Question

triple integrals in spherical coordinates

Answer 1

\[\int\limits_{}^{}\int\limits_{}^{}\int\limits_{}^{}(x^2+y^2+z^2)^{5/2}\]

Answer 2

i know it going to be p^5 but what will the ingtegrals be

Answer 3

Do we have a region we're integrating over?

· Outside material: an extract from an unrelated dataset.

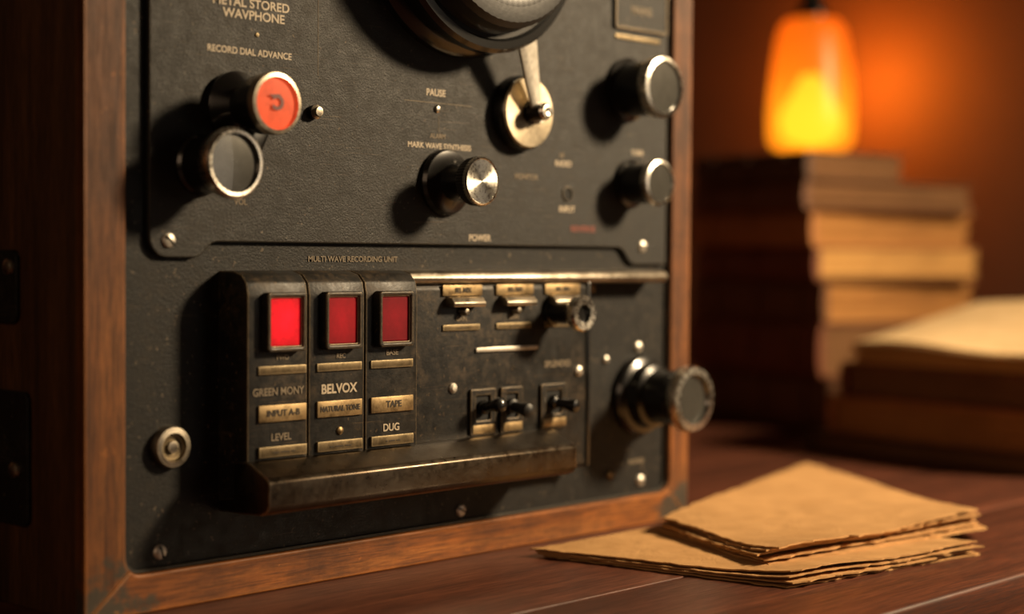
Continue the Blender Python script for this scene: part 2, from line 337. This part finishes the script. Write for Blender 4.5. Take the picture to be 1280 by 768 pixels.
for i,((a,b),cx) in enumerate(zip(cols,(.1215,.1665,.2105))):
    plate("lens_bezel",[rr(cx-.0150,.1485,cx+.0145,.1838,.0022),rr(cx-.0125,.1512,cx+.0120,.1811,.001)],KY+.001,KY-.006,.0010,'key',D)
    plate("lens_bezel_lip",[rr(cx-.0128,.1509,cx+.0123,.1814,.001),rr(cx-.0118,.1519,cx+.0113,.1804,.001)],KY+.001,KY-.0048,.0003,'key',D)
    plate("lens",[rr(cx-.0119,.1518,cx+.0114,.1805,.001)],KY,KY-.0036,.0008,('red1','red2','red3')[i],D)
    w=.0182
    def strip(z,h,mat='brass',ex=.0012): box("label_strip",(cx-w,KY-ex,z-h/2),(cx+w,KY,z+h/2),mat,D,.0004)
    strip(.1375,.0052,'brassdull'); strip(.1118,.0100,'brass',.0016); strip(.0890,.0064,'brassdull',.0020)
T("FWD",.122,.1448,.0042,'paintdim',KY-.0003); T("REC",.168,.1440,.0042,'paintdim',KY-.0003); T("BASE",.211,.1445,.0048,'paintdim',KY-.0003)
T("GREEN MONY",.119,.1245,.0064,'paintdim',KY-.0003,.95); T("BELVOX",.1665,.1238,.0080,'paint',KY-.0003,.98,.03)
T("LEVEL",.121,.0972,.0060,'paintdim',KY-.0003); T("DUG",.2105,.0968,.0066,'paint',KY-.0003)
T("INPUT A-B",.1215,.1118,.0054,'ink',KY-.0018); T("NATURAL TONE",.1665,.1118,.0048,'ink',KY-.0018,.9); T("TAPE",.2115,.1118,.0058,'ink',KY-.0018)
T("--- ---- --",.122,.0890,.005,'ink',KY-.0022); T("-- ---- ---",.1665,.0890,.005,'ink',KY-.0022); T("- --- --",.2105,.0890,.005,'ink',KY-.0022)
lathe("rivet",.1672,.0978,[(0,.0026,0),(.001,.0024,0),(.0018,.0012,0),(.002,0,0)],['brass'],D,20,KY)
prism_x("control_face",[(0,.0527),(.018,.0527),(.020,.056),(.020,.184),(.018,.188),(0,.188)],.2347,.414,'key',D,.0010)
prism_x("top_ledge",[(0,.1870),(.019,.1870),(.0225,.1885),(.0235,.1915),(.0215,.1950),(.016,.1965),(0,.1965)],.2347,.505,'steel',D,.0008)
FY=-.020
for cx in (.2835,.335,.385):
    box("switch_plate",(cx-.0188,FY-.0016,.1795),(cx+.0188,FY,.1868),'brass',D,.0004)
    T("SEL MIX",cx,.1832,.0044,'ink',FY-.0019)
    prism_x("switch_tab",[(.020,.1790),(.026,.1785),(.029,.1750),(.0285,.1722),(.024,.1728),(.020,.1735)],cx-.015,cx+.015,'steel',D,.0006)
    if cx<.38:
        lathe("switch_pin",cx,.1690,[(0,.0030,0),(.004,.0028,0),(.006,.0018,0),(.0064,0,0)],['steel'],D,20,FY)
        T("GAIN",cx,.1640,.0042,'paintdim',FY-.0003)
    box("label_strip",(cx-.0180,FY-.0012,.1562),(cx+.0170,FY,.1603),'brassdull',D,.0003)
    T("- -- --",cx,.1582,.004,'ink',FY-.0015)
box("label_strip",(.416,-.0055,.180),(.440,-.002,.1855),'brass',D,.0004)
lathe("eyelet_knob",.3745,.1665,[(0,.0095,0),(.003,.009,0),(.004,.0075,0),(.020,.0075,0),(.022,.0105,1),(.026,.0128,1),(.030,.0128,1),(.0315,.0115,1),(.031,.0065,1),(.0285,.0058,0),(.028,0,0)],['bakelite','chrome'],D,56,FY)
box("index_strip",(.297,FY-.0016,.1410),(.359,FY,.1440),'leverm',D,.0004)
T("SPLENDID",.381,.1297,.0062,'paintdim',FY-.0003); screw(.404,.1237,FY,.0040,'leverm')
lathe("rivet",.2755,.1178,[(0,.0036,0),(.0012,.0034,0),(.0024,.002,0),(.0027,0,0)],['leverm'],D,24,FY)
for k,(a,b) in enumerate(((.291,.3155),(.321,.343),(.362,.389))):
    cx=(a+b)/2
    plate("toggle_plate",[rr(a,.0845,b,.1160,.0012),rr(a+.005,.0945,b-.005,.1115,.001)],FY+.001,FY-.0024,.0006,'key',D)
    box("toggle_well",(a+.004,FY-.0006,.0935),(b-.004,FY+.0004,.1125),'black',D)
    box("toggle_label",(a+.0015,FY-.0032,.0858),(b-.0015,FY-.002,.0915),'brass',D,.0003)
    lathe("toggle_lever",cx,.1030,[(0,.0050,0),(.004,.0050,0),(.005,.0034,0),(.012,.0040,0),(.017,.0050,0),(.020,.0048,0),(.0215,.0025,0),(.0218,0,0)],['bakelite' if k!=1 else 'knurl'],D,28,FY,tilt=(-.18 if k==0 else .12,0,.25 if k==2 else (-.1 if k==1 else 0)))
box("gap_shade_strip",(.413,-.0215,.054),(.4160,0,.188),'bakelite',D,.0006)  # thin dark strip drawn in for the shadow gap beside the control face
prism_x("handle_bar",[(.018,.0835),(.031,.0845),(.0345,.0838),(.0500,.0765),(.0525,.0740),(.0522,.0600),(.0500,.0565),(.0440,.0540),(.004,.0527),(.004,.060),(.018,.062)],.0945,.3660,'handle',D,.0009)
T("PHONES",.494,.0485,.0050,'paintdim',-.0024); T("o",.478,.0485,.004,'paintdim',-.0024)
def side_plate(name,y0,z0,y1,z1,sc):
    o=plate(name,[rr(y0,z0,y1,z1,.006)],.0,.003,.0008,'panel',D); o.rotation_euler=(0,0,math.pi/2); o.location=(0,0,0)
    for (yy,zz) in sc:
        s=lathe("screw",0,zz,[(0,.005,0),(.0015,.0045,0),(.0028,.002,0),(.003,0,0)],['steel'],D,24); s.location=(-.003,yy,zz); s.rotation_euler=(0,0,-math.pi/2)
side_plate("side_latch",.058,.165,.120,.208,[(.066,.198),(.11,.18)])
side_plate("side_hinge",.046,.048,.130,.126,[(.060,.080),(.115,.11)])
# ================================================================ TABLE
TX=1.60
Tb=empty("wooden_table",(0,0,0))
bm=bmesh.new(); y=-.31; k=0
for y1 in (-.158,-.002,.150,.302,.454,.606,.76,.90):
    add_box(bm,(-.75,y,TZ-.035),(TX,y1-.0004,TZ),.0006 if k else .003,3); y=y1; k+=1
finish(bm,"table_top",'table',Tb)
bm=bmesh.new()
for x in (-.70,TX-.12):
    for yy in (-.27,.80): add_box(bm,(x,yy,0),(x+.07,yy+.07,TZ-.035),.004)
add_box(bm,(-.66,-.265,TZ-.12),(TX-.08,-.245,TZ-.035),.002); add_box(bm,(-.66,.835,TZ-.12),(TX-.08,.855,TZ-.035),.002)
finish(bm,"table_frame",'table',Tb)
# ================================================================ BOOKS
def book(name,parent,x0,y0,z0,L,Wd,h,cov,pg,rot=0,c=.003):
    """spine along local y at x=0, page edges on the -y face"""
    bm=bmesh.new()
    add_box(bm,(0,0,0),(L,Wd,c),.0008,1,0); add_box(bm,(0,0,h-c),(L,Wd,h),.0008,1,0)
    n=8; P=[]
    for i in range(n+1):
        t=math.pi*i/n; P.append((-.006*math.sin(t),h/2-h/2*math.cos(t)))
    prev=None
    for yy in (0,Wd):
        ring=[bm.verts.new((px,yy,pz)) for px,pz in P]+[bm.verts.new((.004,yy,h)),bm.verts.new((.004,yy,0))]
        f=bm.faces.new(ring); f.material_index=0
        if prev:
            for i in range(len(ring)):
                f=bm.faces.new((prev[i],prev[(i+1)%len(ring)],ring[(i+1)%len(ring)],ring[i])); f.material_index=0
        prev=ring
    for t in (.18,.5,.82): add_box(bm,(-.0085,Wd*t-.004,h*.12),(-.003,Wd*t+.004,h*.88),.001,1,0)
    m=max(2,int((h-2*c)/.004)); dz=(h-2*c)/m
    for i in range(m):
        j=random.uniform(0,.005); add_box(bm,(.003,.002+j,c+i*dz),(L-.004-random.uniform(0,.008),Wd-.004,c+(i+1)*dz),.0006,1,1)
    return finish(bm,name,[cov,pg],parent,(x0,y0,z0),(0,0,rot))
S1=empty("book_stack",(1.176,.267,TZ)); S1.rotation_euler=(0,0,math.radians(-15))
z=0; zz=[(.066,'cov1','pagesdk',.012,.27,.24,0),(.063,'cov2','pagesdk',.0,.26,.24,.02),(.051,'cov1','pagesor',.008,.27,.23,.05),(.040,'cov2','pages',-.010,.265,.23,-.03),(.043,'cov3','pagesor',-.014,.275,.22,.03),(.035,'cov1','pagesdk',-.03,.270,.22,-.04),(.034,'cov4','pagesdk',-.030,.165,.20,.03)]
for h,cv,pg,dx,L,Wd,ro in zz:
    book("book",S1,dx,random.uniform(-.010,.010),z,L,Wd,h,cv,pg,ro,.002); z+=h
S2=empty("ledger_stack",(1.033,.164,TZ)); S2.rotation_euler=(0,0,math.radians(-90-10))
def flatbook(x0,y0,z0,L,Wd,h,cov,pg,rot=0):
    return book("ledger",S2,x0,y0,z0,L,Wd,h,cov,pg,rot)
flatbook(-.02,-.012,0,.34,.25,.020,'cov4','pagesdk',.02)
flatbook(0,.0,.020,.31,.23,.040,'cov3','pagesor',0)
flatbook(.012,.006,.060,.30,.22,.036,'cov2','pagesdk',-.03)
def sheaf(name,parent,x0,y0,z0,L,Wd,th,lift,mats):
    bm=bmesh.new(); nx,ny=14,14; lay=7
    for k in range(lay):
        za=z0+th*k/lay; t=th/lay*.82; jx=random.uniform(-.006,.006); jy=random.uniform(-.006,.006)
        g=[[None]*(ny+1) for _ in range(nx+1)]; g2=[[None]*(ny+1) for _ in range(nx+1)]
        for i in range(nx+1):
            for j in range(ny+1):
                u,v=i/nx,j/ny; lf=lift*(k+1)/lay*(v**1.4)*(.6+.4*math.sin(u*3.2+.6))+.004*math.sin(u*7+v*3)*k/lay
                g[i][j]=bm.verts.new((x0+jx+L*u,y0+jy+Wd*v,za+lf)); g2[i][j]=bm.verts.new((x0+jx+L*u,y0+jy+Wd*v,za+lf+t))
        for i in range(nx):
            for j in range(ny):
                bm.faces.new((g[i][j],g[i][j+1],g[i+1][j+1],g[i+1][j])); bm.faces.new((g2[i][j],g2[i+1][j],g2[i+1][j+1],g2[i][j+1]))
        for i in range(nx):
            for j in (0,ny): bm.faces.new((g[i][j],g[i+1][j],g2[i+1][j],g2[i][j])).material_index=1
        for j in range(ny):
            for i in (0,nx): bm.faces.new((g[i][j],g[i][j+1],g2[i][j+1],g2[i][j])).material_index=1
    return finish(bm,name,mats,parent)
sheaf("loose_sheets",S2,.025,.006,.0965,.28,.21,.022,.048,['sheet','pages'])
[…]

D: Any boundaries like z=0, x=0 or anything? :O Or you're more concerned with just converting it correctly right now? :)

Answer 4

it just states that it is the unit ball

Answer 5

oh i see :)

Answer 6

so i guess the theta will be from 0 to 2pi right?

Answer 7

\[z= \rho \cos \phi\]\[x=\rho \cos \theta \sin \phi\]\[y=\rho \sin \theta \sin \phi\]
\[(x^2+y^2+z^2)=(\rho^2)\]
Oh oh you said you already figured that part out :) my bad.
Yah theta will range from 0 to 2pi.
Phi from 0 to pi I think...
and Rho from 0 to our radius (1 since it's the UNIT ball).

Answer 8

\[\huge \int\limits_{\theta=0}^{2\pi}\int\limits_{\phi=0}^{\pi}\int\limits_{\rho=0}^{1}\rho^5 (\rho^2 \sin \phi d \rho d \phi d \theta)\]
Somethinggggg like that. Thinkinggg..

Answer 9

yeap its right thanks